EXERCISE OBJECTIVE
From the first line of the listing below, retype each line up to and including the one with "COL = scene.collection"; pictures stay out.

INFORMATION SUPPLIED
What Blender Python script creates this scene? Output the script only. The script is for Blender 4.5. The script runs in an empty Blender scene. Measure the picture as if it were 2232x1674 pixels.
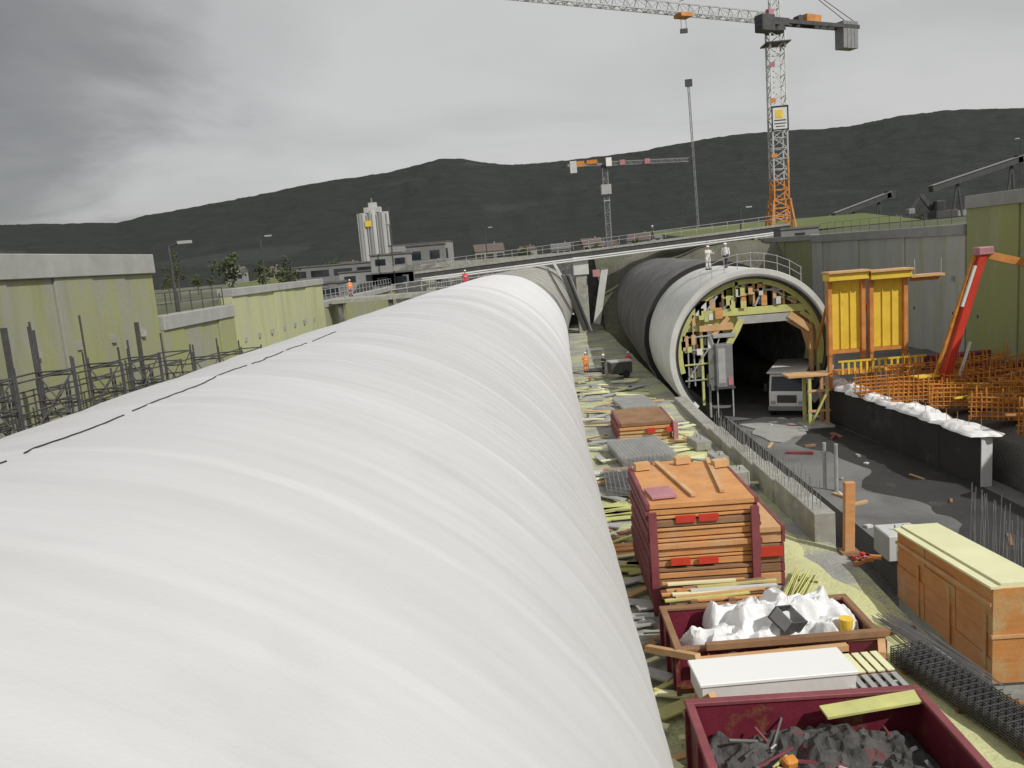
import bpy, math, random
import numpy as np
from mathutils import Vector, Matrix
random.seed(7)
PI = math.pi
R = math.radians
scene = bpy.context.scene
COL = scene.collection

# ------------------------------------------------------------------ camera
cam_d = bpy.data.cameras.new('camera')
cam = bpy.data.objects.new('camera', cam_d)
COL.objects.link(cam)
cam_d.sensor_fit = 'HORIZONTAL'
cam_d.sensor_width = 36.0
cam_d.lens = 1735.0 / 2232.0 * 36.0
cam_d.clip_start = 0.1
cam_d.clip_end = 30000
M3 = Matrix(((0.9965466, 0.07668008, 0.03185955), (0.01934436, 0.15873754, -0.98713129), (-0.08075062, 0.98433864, 0.15670603)))
m4 = M3.to_4x4()
m4.translation = Vector((0, 0, 10.6))
cam.matrix_world = m4
scene.camera = cam

# ------------------------------------------------------------------ light
SUN = Vector((0.52, -0.52, 0.68)).normalized()
SUN_EL = math.asin(SUN.z)
SUN_AZ = math.atan2(SUN.x, SUN.y)
ld = bpy.data.lights.new('sun', 'SUN')
ld.energy = 3.1
ld.angle = R(0.6)
ld.color = (1.0, 0.975, 0.935)
lo = bpy.data.objects.new('sun', ld)
COL.objects.link(lo)
lo.rotation_euler = (-SUN).to_track_quat('-Z', 'Y').to_euler()

w = bpy.data.worlds.new('World')
scene.world = w
w.use_nodes = True
nt = w.node_tree
nt.nodes.clear()
N = nt.nodes.new
L = nt.links.new
out = N('ShaderNodeOutputWorld')
bg = N('ShaderNodeBackground')
bg.inputs['Strength'].default_value = 0.10
sky = N('ShaderNodeTexSky')
sky.sky_type = 'NISHITA'
sky.sun_disc = False
sky.sun_elevation = SUN_EL
sky.sun_rotation = SUN_AZ
tc = N('ShaderNodeTexCoord')
sep = N('ShaderNodeSeparateXYZ')
L(tc.outputs['Generated'], sep.inputs[0])
# clouds laid out on a flat layer overhead, seen in perspective
zz = N('ShaderNodeMath'); zz.operation = 'ADD'; zz.inputs[1].default_value = 0.16
L(sep.outputs['Z'], zz.inputs[0])
zm = N('ShaderNodeMath'); zm.operation = 'MAXIMUM'; zm.inputs[1].default_value = 0.05
L(zz.outputs[0], zm.inputs[0])
dx = N('ShaderNodeMath'); dx.operation = 'DIVIDE'
dy = N('ShaderNodeMath'); dy.operation = 'DIVIDE'
L(sep.outputs['X'], dx.inputs[0]); L(zm.outputs[0], dx.inputs[1])
L(sep.outputs['Y'], dy.inputs[0]); L(zm.outputs[0], dy.inputs[1])
cmb = N('ShaderNodeCombineXYZ')
L(dx.outputs[0], cmb.inputs['X']); L(dy.outputs[0], cmb.inputs['Y'])
n1 = N('ShaderNodeTexNoise'); n1.inputs['Scale'].default_value = 0.75
n1.inputs['Detail'].default_value = 7; n1.inputs['Roughness'].default_value = 0.52
n1.inputs['Distortion'].default_value = 0.35
L(cmb.outputs[0], n1.inputs['Vector'])
# the cloud deck is thicker and darker towards the west (left)
gx = N('ShaderNodeMapRange'); gx.interpolation_type = 'SMOOTHSTEP'
gx.inputs['From Min'].default_value = -0.60; gx.inputs['From Max'].default_value = -0.12
gx.inputs['To Min'].default_value = -0.13; gx.inputs['To Max'].default_value = 0.27
L(sep.outputs['X'], gx.inputs['Value'])
sm = N('ShaderNodeMath'); sm.operation = 'ADD'
L(n1.outputs['Fac'], sm.inputs[0]); L(gx.outputs[0], sm.inputs[1])
cr = N('ShaderNodeValToRGB')
e = cr.color_ramp.elements
e[0].position = 0.22; e[0].color = (1.9, 1.9, 1.9, 1)
e[1].position = 0.80; e[1].color = (6.0, 5.95, 5.85, 1)
k = cr.color_ramp.elements.new(0.42); k.color = (2.9, 2.88, 2.86, 1)
k = cr.color_ramp.elements.new(0.58); k.color = (5.0, 4.95, 4.88, 1)
L(sm.outputs[0], cr.inputs['Fac'])
mx = N('ShaderNodeMix'); mx.data_type = 'RGBA'
mx.inputs['Factor'].default_value = 0.93
L(sky.outputs[0], mx.inputs['A']); L(cr.outputs['Color'], mx.inputs['B'])
L(mx.outputs['Result'], bg.inputs['Color'])
L(bg.outputs[0], out.inputs['Surface'])

vs = scene.view_settings
vs.view_transform = 'Standard'
vs.look = 'None'
vs.exposure = 0.0
vs.gamma = 1.0
vs.use_curve_mapping = False
scene.cycles.max_bounces = 6

# ------------------------------------------------------------------ helpers
class MB:
    def __init__(s):
        s.v = []; s.f = []
    def poly(s, pts, faces):
        b = len(s.v)
        s.v += [tuple(p) for p in pts]
        s.f += [tuple(b + i for i in f) for f in faces]
        return s
    def box(s, x0, x1, y0, y1, z0, z1):
        return s.poly([(x0,y0,z0),(x1,y0,z0),(x1,y1,z0),(x0,y1,z0),(x0,y0,z1),(x1,y0,z1),(x1,y1,z1),(x0,y1,z1)],
                      [(0,3,2,1),(4,5,6,7),(0,1,5,4),(1,2,6,5),(2,3,7,6),(3,0,4,7)])
    def obox(s, c, size, rz=0.0, rx=0.0, ry=0.0):
        m = Matrix.Rotation(rz,3,'Z') @ Matrix.Rotation(ry,3,'Y') @ Matrix.Rotation(rx,3,'X')
        c = Vector(c); a,b,d = size[0]/2,size[1]/2,size[2]/2
        P = [c + m @ Vector(p) for p in [(-a,-b,-d),(a,-b,-d),(a,b,-d),(-a,b,-d),(-a,-b,d),(a,-b,d),(a,b,d),(-a,b,d)]]
        return s.poly(P, [(0,3,2,1),(4,5,6,7),(0,1,5,4),(1,2,6,5),(2,3,7,6),(3,0,4,7)])
    def beam(s, p, q, a, b=None):
        b = b or a
        p = Vector(p); q = Vector(q); d = (q-p).normalized()
        up = Vector((0,0,1)) if abs(d.z) < 0.95 else Vector((0,1,0))
        x = d.cross(up).normalized() * a/2; y = x.cross(d).normalized() * b/2
        P = [p-x-y,p+x-y,p+x+y,p-x+y,q-x-y,q+x-y,q+x+y,q-x+y]
        return s.poly(P, [(0,1,2,3),(4,7,6,5),(0,4,5,1),(1,5,6,2),(2,6,7,3),(3,7,4,0)])
    def tube(s, p, q, r, n=6, r2=None):
        r2 = r if r2 is None else r2
        p = Vector(p); q = Vector(q); d = (q-p).normalized()
        up = Vector((0,0,1)) if abs(d.z) < 0.95 else Vector((0,1,0))
        x = d.cross(up).normalized(); y = x.cross(d).normalized()
        P = []
        for k in range(n):
            t = 2*PI*k/n; o = x*math.cos(t)+y*math.sin(t)
            P += [p+o*r, q+o*r2]
        F = [(2*k, (2*k+2)%(2*n), (2*k+3)%(2*n), 2*k+1) for k in range(n)]
        F += [tuple(2*k for k in range(n))[::-1], tuple(2*k+1 for k in range(n))]
        return s.poly(P, F)
    def pipe(s, pts, r, n=6):
        for a, b in zip(pts, pts[1:]): s.tube(a, b, r, n)
        return s
    def grid(s, P, nu, nv, close=False):
        F = []
        for i in range(nu-1):
            for j in range(nv-1 if not close else nv):
                j2 = (j+1) % nv
                F.append((i*nv+j, i*nv+j2, (i+1)*nv+j2, (i+1)*nv+j))
        return s.poly(P, F)
    def build(s, name, m, parent=None, smooth=False, bevel=0, loc=None):
        me = bpy.data.meshes.new(name)
        off = Vector(loc) if loc else Vector((0,0,0))
        vv = [tuple(Vector(p)-off) for p in s.v] if loc else s.v
        me.from_pydata(vv, [], s.f)
        if smooth: me.shade_smooth()
        me.materials.append(m)
        o = bpy.data.objects.new(name, me)
        COL.objects.link(o)
        if loc: o.location = off
        if parent: adopt(o, parent)
        if bevel:
            bv = o.modifiers.new('bevel', 'BEVEL'); bv.width = bevel; bv.segments = 1; bv.limit_method = 'ANGLE'
        return o

def tag(o, label=None, cat=None, group=None, kind=None):
    if label: o['label'] = label
    if cat: o['category'] = cat
    if group: o['group'] = group
    if kind: o['kind'] = kind
    return o

def thing(name, label, cat, loc=(0,0,0), rz=0, group=None):
    o = bpy.data.objects.new(name, None)
    o.empty_display_size = 0.3
    COL.objects.link(o)
    o.location = loc; o.rotation_euler = (0,0,rz)
    return tag(o, label, cat, group)

KIDS = {}
def kids(o):
    return KIDS.get(o.name, [])
def adopt(o, parent):
    o.parent = parent; KIDS.setdefault(parent.name, []).append(o)

def dup(root, loc, rz=None, label=None, scale=None):
    r = root.copy(); COL.objects.link(r); r.location = loc
    if rz is not None: r.rotation_euler = (0,0,rz)
    if scale is not None: r.scale = (scale,)*3 if not hasattr(scale,'__len__') else scale
    if label: r['label'] = label
    for ch in list(kids(root)):
        c = ch.copy(); COL.objects.link(c); adopt(c, r)
        for g in list(kids(ch)):
            d = g.copy(); COL.objects.link(d); adopt(d, c)
    return r

def mat(name, col, rough=0.8, col2=None, scale=1.0, stretch=(1,1,1), bump=0.0, bscale=None, metal=0.0, lo=0.35, hi=0.65,
        col3=None, scale3=0.3, stretch3=(1,1,1), lo3=0.5, hi3=0.62, fine=0.0, spec=0.4, bstretch=None, bdist=0.02):
    m = bpy.data.materials.new(name); m.use_nodes = True
    t = m.node_tree; b = t.nodes['Principled BSDF']
    b.inputs['Roughness'].default_value = rough; b.inputs['Metallic'].default_value = metal
    b.inputs['Specular IOR Level'].default_value = spec
    g = t.nodes.new('ShaderNodeNewGeometry')
    def noise(sc, st, det=5, ro=0.6):
        mp = t.nodes.new('ShaderNodeVectorMath'); mp.operation = 'MULTIPLY'
        mp.inputs[1].default_value = st
        t.links.new(g.outputs['Position'], mp.inputs[0])
        n = t.nodes.new('ShaderNodeTexNoise'); n.inputs['Scale'].default_value = sc
        n.inputs['Detail'].default_value = det; n.inputs['Roughness'].default_value = ro
        t.links.new(mp.outputs[0], n.inputs['Vector'])
        return n
    c = t.nodes.new('ShaderNodeRGB'); c.outputs[0].default_value = (*col, 1)
    cur = c.outputs[0]
    def mixin(cur, color, n, a, z):
        mr = t.nodes.new('ShaderNodeMapRange'); mr.inputs['From Min'].default_value = a; mr.inputs['From Max'].default_value = z
        t.links.new(n.outputs['Fac'], mr.inputs['Value'])
        x = t.nodes.new('ShaderNodeMix'); x.data_type = 'RGBA'
        t.links.new(mr.outputs[0], x.inputs['Factor']); t.links.new(cur, x.inputs['A'])
        x.inputs['B'].default_value = (*color, 1)
        return x.outputs['Result']
    if col2: cur = mixin(cur, col2, noise(scale, stretch), lo, hi)
    if col3: cur = mixin(cur, col3, noise(scale3, stretch3), lo3, hi3)
    if fine:
        cur = mixin(cur, tuple(v*(1-fine) for v in col), noise((bscale or 8)*2.3, (1,1,1), 3), 0.45, 0.7)
    t.links.new(cur, b.inputs['Base Color'])
    if bump:
        n = noise(bscale or scale*4, bstretch or (1,1,1), 6)
        bp = t.nodes.new('ShaderNodeBump'); bp.inputs['Strength'].default_value = bump; bp.inputs['Distance'].default_value = bdist
        t.links.new(n.outputs['Fac'], bp.inputs['Height']); t.links.new(bp.outputs[0], b.inputs['Normal'])
    return m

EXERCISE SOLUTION
What Blender Python script creates this scene? Output the script only. The script is for Blender 4.5. The script runs in an empty Blender scene. Measure the picture as if it were 2232x1674 pixels.
import bpy, math, random
import numpy as np
from mathutils import Vector, Matrix
random.seed(7)
PI = math.pi
R = math.radians
scene = bpy.context.scene
COL = scene.collection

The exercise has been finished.